During those six fateful weeks, one miracle took place: Dunkirk. The German drive went so quickly as to overwhelm not only the Belgians and the French, but also the Germans themselves. Just as General Guderian's 19th Armoured Division was about to spring the trap and drive the British into the Channel, Hitler ordered them to halt. ‘We were speechless,’ Guderian said later. There was almost no resistance. The advance posts could already see the steeples of Dunkirk. The delay lasted three days. In that way, Hitler gave the British precisely enough time to evacuate their defeated army from Dunkirk.

The rescue operation had all the elements of a heroic drama. A bizarre fleet consisting of naval vessels, rickety fishing boats, old lifeboats, pleasure craft, brown-sailed Thames barges and a sea of private yachts was tossed together with lightning speed. Between 28 May and 4 June, 1940, this allowed 220,000 British soldiers and 120,000 Frenchman, plus 34,000 vehicles, to be brought back to England. As well as 170 dogs, for no British soldier was willing to leave behind his mascot.

The historical accounts are marked by great discrepancies. ‘My own feelings are rather of disgust,’ a British veteran wrote years later to Walter Lord, one of those who wrote the history of that event. ‘I saw officers throw their revolvers away … I saw soldiers shooting cowards as they fought to be first in a boat.’

‘Their courage made our job easy,’ a naval man wrote about exactly the same situation. ‘I was proud to have known them and to have been of their generation.’ According to two officers of the local command, the organisation around Dunkirk was ‘absolute chaos’, a ‘debacle’, a ‘disgrace’. But one liaison officer saw Dunkirk as proof that ‘the British were an invincible people’.

Today, in 1999, Dunkirk is a seaside resort like any other, with a huge plastic play-castle where ‘Les Colettes’ perform, shrieking children, perspiring mothers, ice-cream parlours and ugly apartment buildings, all of it imbued with a routine breathlessness that goes on day after day, a life off which the past rolls like water off a duck's back.

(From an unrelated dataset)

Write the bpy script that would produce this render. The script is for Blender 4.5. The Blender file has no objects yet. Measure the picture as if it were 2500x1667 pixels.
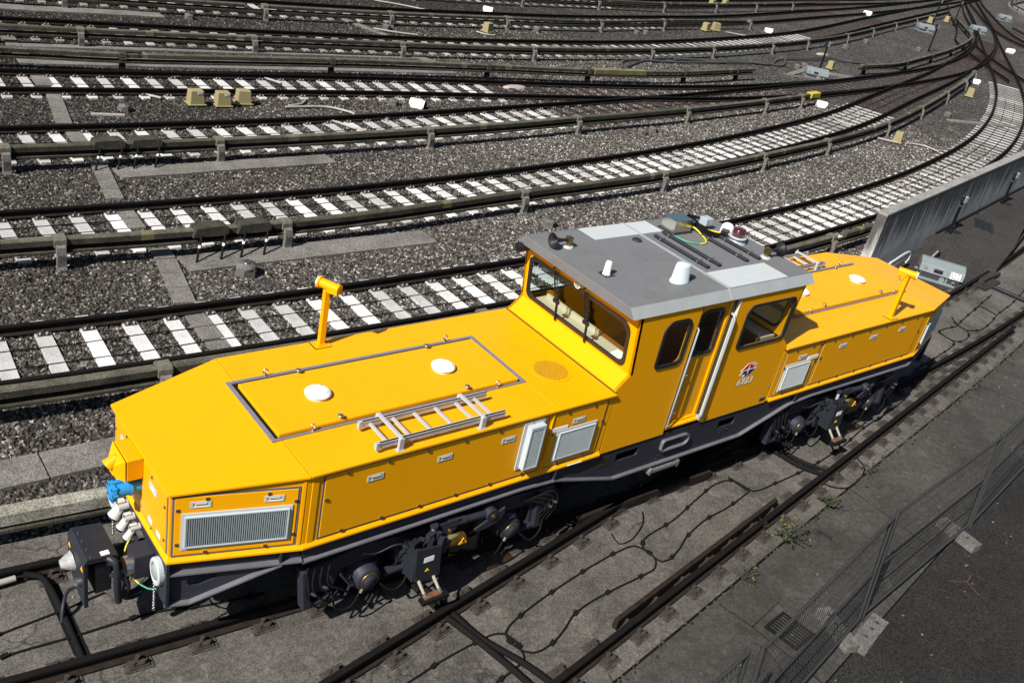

The beach at Dunkirk is one of those spots in Europe's history where things were truly touch-and-go, where some little thing, an error of judgement on the part of a single individual, determined the course of history. For what was it that persuaded Hitler to order his troops to halt, at precisely the moment when they could have delivered their opponents the
coup de grâce
? What are we to think of this order?

First of all: Dunkirk was crucial for the British, but for the Germans it was only secondary. The eyes of the entire German staff were turned on Paris. After the debacle of 1914, it was that city which they wanted to seize as quickly as possible. Other reasons lay in the military strategy: Guderian's 19th Armoured Division simply moved too fast, there was too little to cover its flanks, provisions became a problem, a brief pause was needed. Furthermore – as shown by survey maps found later – the German high command mistakenly assumed that the area around Dunkirk was extremely swampy, and that their tanks would become hopelessly bogged down there. Hitler was highly susceptible to such warnings: after all, during the First World War he had seen with his own eyes how entire divisions had become stuck in the mud in this part of Europe.

According to some historians, there was another, psychological explanation for Hitler's actions: he may have consciously wished to allow the British to escape, because in this first phase of the war he was still hoping to strike a compromise with Britain. The British were to get off the continent, no matter what that took, but they were to be allowed their own independence and their empire. He considered a destroyed, disintegrating United Kingdom to be a far greater risk. The evacuation of British troops
at Dunkirk, as Runstedt and others concluded, was therefore not Hitler's mistake, but, deep in his heart, his desire.